Natural gas production in the Lower 48 states declined by 0.2% to 72.54 Bcf/d in December from November’s record 72.68 Bcf/d. It was the first monthly decline in Lower 48 production since February 2011, according to figures released by the Energy Information Administration (EIA).

The latest figures generally show a pullback from November when U.S. production hit a record (see Daily GPI, Jan. 31). Overall, U.S. production in December declined 0.3% to 82.52 Bcf/d from November’s revised production figure of 82.77 Bcf/d. The most recent previous decline in overall U.S. production occurred last July when production fell by 2.6% from June.

Meanwhile, the U.S. gas-directed rig count fell slightly in the latest tally while the number of rigs plying shale resources held steady despite fluctuation among individual plays.

Wyoming contributed the largest production decline in December at 0.23 Bcf/d, or 3.4%, which was partly explained by a compressor station fire (see Daily GPI, Dec. 9, 2011), EIA said. In contrast, the “other states” category posted the greatest increase at 0.40 Bcf/d or 1.9%, as drilling activity continued climbing in the Marcellus Shale. Oklahoma displayed a gain of 0.05 Bcf/d, or 0.9%, as several new wells came online in the Woodford Shale, EIA said.

Production from the federal waters of the Gulf of Mexico climbed 1.3% to 4.64 Bcf/d. However Louisiana, New Mexico, Texas and Alaska all posted declines from November. Louisiana production was off 1.5% to 8.95 Bcf/d; New Mexico’s production fell 1.7% to 3.57 Bcf/d; Texas saw a decline of 1% to 22.27 Bcf/d; and Alaska was off by 1.1% to 9.98 Bcf/d.

The declines occur against a gas market that is widely viewed as oversupplied with continuing pressure on prices expected. For the week ending Feb. 24, the Baker Hughes Rotary Rig Count showed that the number of active U.S. gas-directed rigs declined by six from the previous week to 710. During that same period the U.S. oil-directed rig count fell by seven to 1,265, while the U.S. offshore count climbed by two to 43. The overall U.S. rig count fell by 13 to 1,981 during the period.

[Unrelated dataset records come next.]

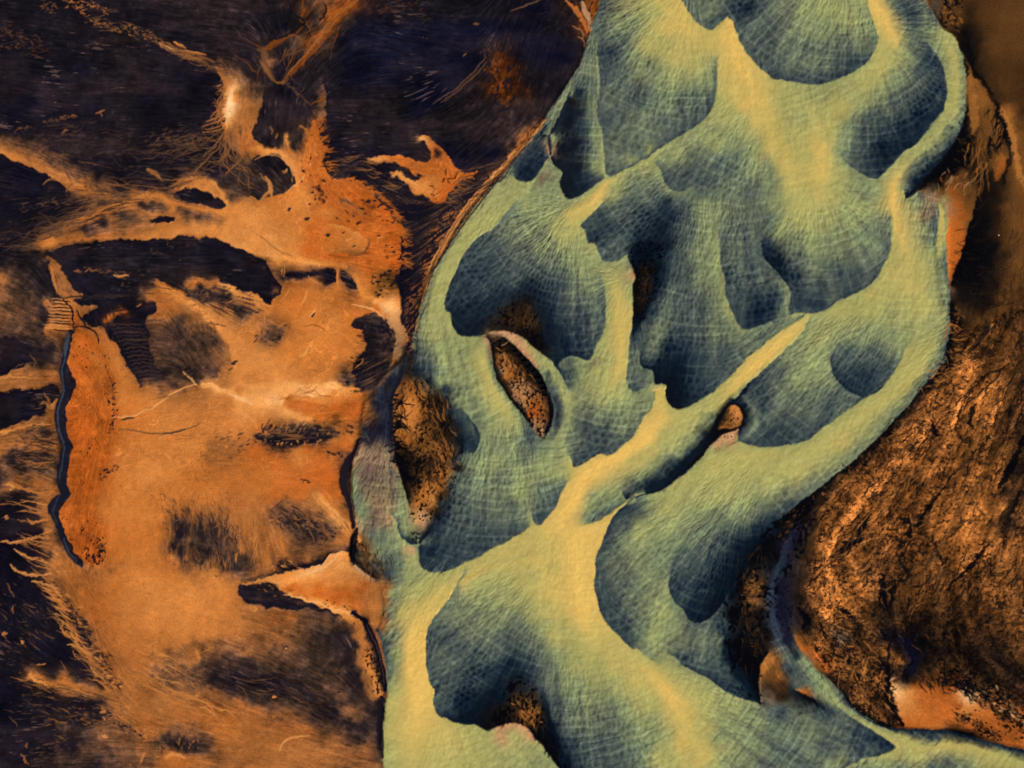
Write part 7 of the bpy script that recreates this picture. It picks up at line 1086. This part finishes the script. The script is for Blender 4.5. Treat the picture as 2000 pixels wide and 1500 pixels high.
        # shared borders keep one continuous normal
        o = bpy.data.objects.new(n, me); sc.collection.objects.link(o)
        me.materials.append(M_water if n in ('river', 'shoal', 'stream', 'pond', 'sandbar') else (M_rock if n in ('gravel_bar', 'island', 'slough', 'terrain') else M_sand)); tag(o, l, c.replace('_', ' '), kd, GROUPS.get(n))
    # boulders on the islet's rim
    def stone(name, x, y, r, col, seed, label, grp=None, flat=.7):
        import bmesh
        bm = bmesh.new(); bmesh.ops.create_icosphere(bm, subdivisions=3, radius=1.0); rr = np.random.default_rng(seed); ph = rr.uniform(0, 6, 9); ax = rr.uniform(.8, 1.25)
        for vtx in bm.verts:
            p = vtx.co; d = 1+.14*math.sin(2.3*p.x+ph[0])*math.cos(2.1*p.y+ph[1])+.10*math.sin(4.1*p.y+ph[2]+2*p.z)+.06*math.sin(7*p.x+ph[3])*math.sin(6*p.z+ph[4])
            vtx.co = (p.x*d*r*ax, p.y*d*r/ax, p.z*d*r*flat)
        me = bpy.data.meshes.new(name); bm.to_mesh(me); bm.free(); o = bpy.data.objects.new(name, me); sc.collection.objects.link(o)
        j = int((y-GY0)/H); i = int((x-GX0)/H); o.location = (wx(x), wy(y), float(HZ[j, i])+r*.18); o.rotation_euler = (0, 0, rr.uniform(0, 3))
        at = me.attributes.new('sediment_shade', 'FLOAT_COLOR', 'POINT'); t = tok(col); t = np.where(t <= .04045, t/12.92, ((t+.055)/1.055)**2.4)
        at.data.foreach_set('color', np.tile(np.append(t, 1), len(me.vertices)).astype(np.float32)); me.materials.append(M_rock); tag(o, label, 'boulder', None, grp)
    for q, (x, y, r) in enumerate([(1003, 683, 2.2), (1012, 691, 2.6), (1021, 701, 2.8), (1029, 711, 3.1), (1038, 721, 3.0), (1046, 732, 3.3), (1052, 744, 2.8), (1058, 755, 2.6), (1061, 768, 2.2)]):
        stone('boulder', x, y, r, 'b4', 40+q, 'dark boulder in the row along the right rim of the pebbly islet', 'dark boulders on the islet rim')
    stone('boulder', 1951, 460, .85, 'l85', 77, 'single tiny white stone on the dark ground right of the river', None, .8)
if bpy: build_all()
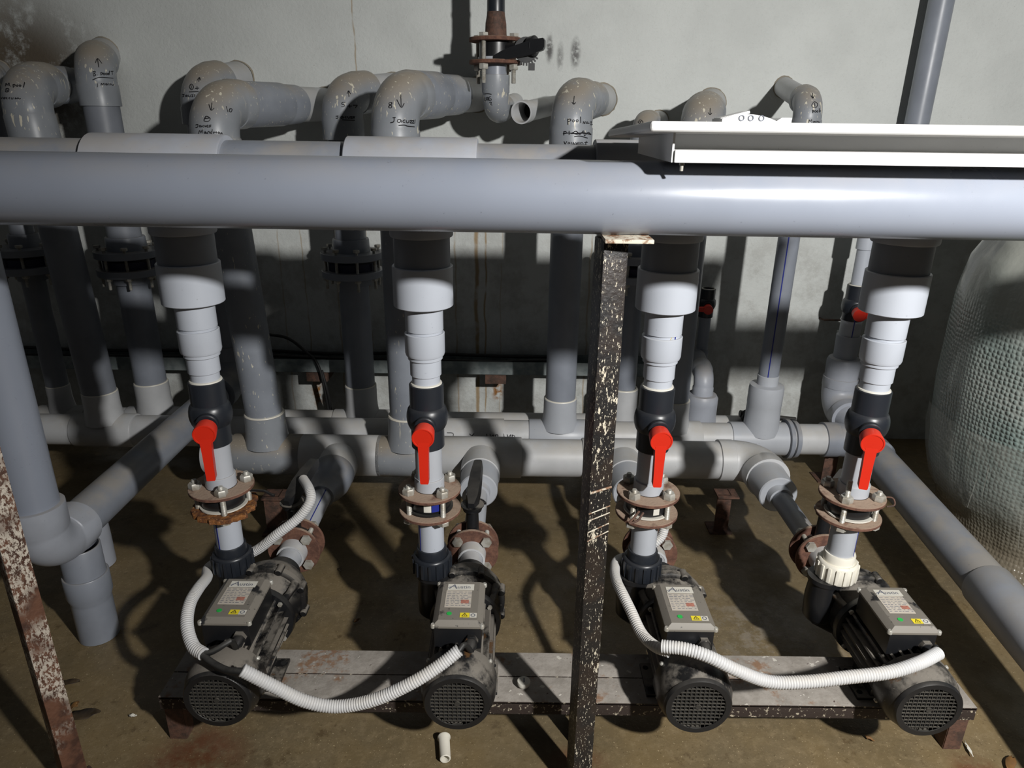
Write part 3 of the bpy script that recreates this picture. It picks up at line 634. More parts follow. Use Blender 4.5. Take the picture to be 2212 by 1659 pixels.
mb = MB().lathe([(-.12, R2), (-.12, .0665), (.10, .0665), (.10, R2)], (XV['v5'], Y2, Z2), (1, 0, 0), 40, caps=False); o = mb.build('tee', 'pvc_pale', T)
mb = MB().lathe([(.03, .070), (.07, .067), (.11, .0655), (.15, .0645), (.153, .0655), (.215, .0655), (.23, .063), (.234, .040), (.27, .040), (.272, .037)], (XV['v5'], Y2, Z2), (0, 0, 1), 40); subpart(mb, 'tee_branch', 'pvc_pale', o, T)
for a, r in ((1.092, .079), (1.118, .074)):
    disc(MB(), (a, Y2, Z2), (1, 0, 0), r, .016, R2).build('flange', 'pvc_grey', T)
mb, s0, s1 = elbow((1.0, Y2, Z2), (X2E, Y2, Z2), (X2E-.06, 2.0, Z2-.0), .067, .09, .06); mb.build('elbow', 'pvc_grey', T)
e2 = s1
# pipe coming forward on the right
T = thing('floor_pipe', 'dusty grey pipe slanting along the floor on the right towards the camera', 'pipe', (1.35, 1.9, .14))
pe = Vector((1.30, 1.50, Z2)); dirv = (pe-e2).normalized()
mb = MB(); mb.cyl(e2-dirv*.04, pe+dirv*1.1, R2, 44); mb.build('pipe', 'pvc_grey', T)
q = at(2150, 1265, z=Z2); q = e2+dirv*((q-e2).dot(dirv))
mb = MB().lathe([(0, R2), (0, .064), (.004, .0665), (.40, .0665), (.40, R2)], q, dirv, 44, caps=False); mb.build('coupling', 'pvc_tee', T)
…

According to NGI’s Shale Daily Unconventional Rig Count for the same period, The Barnett Shale, Granite Wash, Green River Basin, Haynesville/Bossier Shale and the Piceance Basin all posted declines in the number of rigs working. The Bakken/Sanish/Three Forks, Cana-Woodford, Eagle Ford and Fayetteville all posted gains, while the Arkoma-Woodford, Marcellus, Niobrara/Denver-Julesburg and Uinta plays all held steady. Overall for the period, the count held steady at the 983 rigs tallied the previous week.

Market bulls have been looking to weather forecasts to provide some relief from sagging prices, but they’ve generally been disappointed. Recent production cuts announced by several producers, including Chesapeake Energy Corp. (see Shale Daily, Feb. 23) have helped put a bit of a floor under prices, according to one analyst, as has increased gas demand from power generators.

“It is becoming increasingly apparent that the production shut-ins that have been announced thus far combined with an uptick in power demand related to coal-to-gas substitution are beginning to pack some pricing punch,” said Jim Ritterbusch of Ritterbusch and Associates. “Although these items don’t appear capable of forcing a sustainable price advance, they appear to have placed a floor under this market well above [January’s] nearest futures lows at the $2.23 area.”